_Stated goal_
Write out, word for word, every line from the first one through the line that holds "scene = bpy.context.scene", and nothing else; skip the pictures.

_Stored data_
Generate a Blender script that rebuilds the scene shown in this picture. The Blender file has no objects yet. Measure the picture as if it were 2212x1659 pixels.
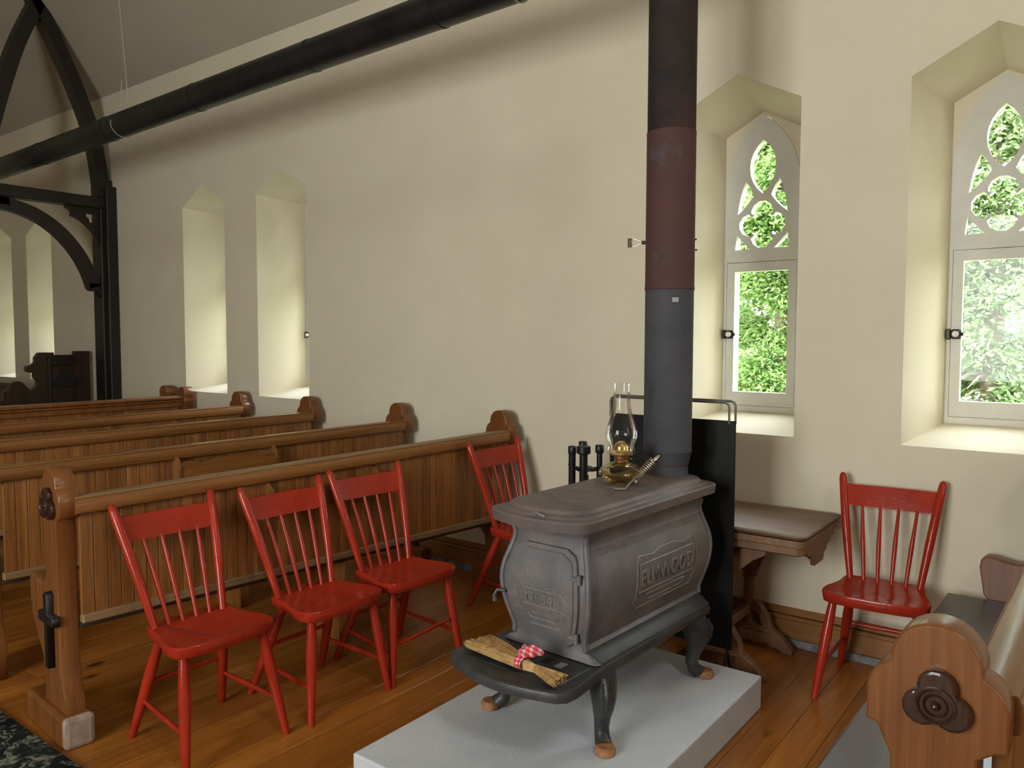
import bpy, bmesh, math, random
from mathutils import Vector, Matrix
random.seed(7)
PI = math.pi
C = bpy.context.scene.collection
scene = bpy.context.scene

# ------------------------------------------------------------------ camera, sky, lamps, exposure
cam_d = bpy.data.cameras.new('camera')
cam = bpy.data.objects.new('camera', cam_d); C.objects.link(cam)
cam_d.sensor_fit = 'HORIZONTAL'; cam_d.sensor_width = 36.0
cam_d.lens = 1699.31 / 2212 * 36.0
cam_d.clip_start = 0.05; cam_d.clip_end = 300
yaw, pitch, roll = -0.647906, -0.058292, 0.002
fw = Vector((math.sin(yaw)*math.cos(pitch), math.cos(yaw)*math.cos(pitch), math.sin(pitch)))
rt = Vector((math.cos(yaw), -math.sin(yaw), 0)); up = rt.cross(fw)
r2 = math.cos(roll)*rt + math.sin(roll)*up; u2 = -math.sin(roll)*rt + math.cos(roll)*up
M = Matrix((r2, u2, -fw)).transposed().to_4x4(); M.translation = Vector((0.3, -3.8421, 1.5))
cam.matrix_world = M
scene.camera = cam

w = bpy.data.worlds.new('sky'); scene.world = w; w.use_nodes = True
nt = w.node_tree; bg = nt.nodes['Background']
tc = nt.nodes.new('ShaderNodeTexCoord'); sx = nt.nodes.new('ShaderNodeSeparateXYZ'); rp = nt.nodes.new('ShaderNodeValToRGB')
nt.links.new(tc.outputs['Generated'], sx.inputs[0]); nt.links.new(sx.outputs['Z'], rp.inputs[0]); nt.links.new(rp.outputs[0], bg.inputs[0])
rp.color_ramp.elements[0].position = 0.0; rp.color_ramp.elements[0].color = (0.86, 0.90, 0.92, 1)
rp.color_ramp.elements[1].position = 0.7; rp.color_ramp.elements[1].color = (0.78, 0.88, 1.0, 1)
bg.inputs[1].default_value = 24.0

def lamp(name, kind, loc, rot, energy, col, **kw):
    d = bpy.data.lights.new(name, kind); d.energy = energy; d.color = col
    for k, v in kw.items(): setattr(d, k, v)
    o = bpy.data.objects.new(name, d); C.objects.link(o); o.location = loc; o.rotation_euler = rot
    return o
lamp('sun', 'SUN', (3, 3, 12), (math.radians(38), math.radians(22), 0), 3.0, (1.0, 0.95, 0.85), angle=0.05)
# daylight entering through the other windows of the nave: two in the west gable, pairs in the wall opposite
WARM = (0.955, 1.0, 0.99)
lamp('west_gable_window_daylight', 'AREA', (3.6, -4.5, 6.15), (0, math.radians(58), math.radians(28)), 175, WARM, shape='RECTANGLE', size=1.9, size_y=1.9)
lamp('west_wall_window_daylight', 'AREA', (3.62, -2.05, 2.3), (0, math.radians(90), 0), 22, WARM, shape='RECTANGLE', size=1.5, size_y=0.6)
for x, e in ((-0.8, 108), (-1.9, 112), (-5.2, 1.5)):
    lamp('opposite_window_daylight', 'AREA', (x, -7.15, 2.0), (math.radians(90), 0, 0), e, WARM, shape='RECTANGLE', size=0.95, size_y=2.1)

scene.view_settings.view_transform = 'Standard'; scene.view_settings.look = 'None'
scene.view_settings.gamma = 1.0; scene.view_settings.use_curve_mapping = False
scene.view_settings.exposure = 0.0

# ------------------------------------------------------------------ object helpers
def link_mesh(name, me, m=None, parent=None, smooth=False, ang=40):
    if m and not me.materials: me.materials.append(m)
    o = bpy.data.objects.new(name, me); C.objects.link(o)
    if parent: o.parent = parent
    if smooth:
        for p in me.polygons: p.use_smooth = True
        try: me.set_sharp_from_angle(angle=math.radians(ang))
        except Exception: pass
    return o
def obj(name, bm, m=None, parent=None, smooth=False, ang=40):
    bmesh.ops.recalc_face_normals(bm, faces=bm.faces)
    me = bpy.data.meshes.new(name); bm.to_mesh(me); bm.free()
    return link_mesh(name, me, m, parent, smooth, ang)
def tag(o, label, cat, group=None):
    o['label'] = label; o['category'] = cat
    if group: o['group'] = group
    return o
def thing(name, label, cat, loc=(0, 0, 0), rz=0, group=None):
    o = bpy.data.objects.new(name, None); C.objects.link(o); o.location = loc; o.rotation_euler = (0, 0, rz)
    o.empty_display_size = 0.1
    return tag(o, label, cat, group)
def struct(o): o['kind'] = 'structure'; return o
def stuff(o): o['kind'] = 'stuff'; return o
def nb(): return bmesh.new()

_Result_
Generate a Blender script that rebuilds the scene shown in this picture. The Blender file has no objects yet. Measure the picture as if it were 2212x1659 pixels.
import bpy, bmesh, math, random
from mathutils import Vector, Matrix
random.seed(7)
PI = math.pi
C = bpy.context.scene.collection
scene = bpy.context.scene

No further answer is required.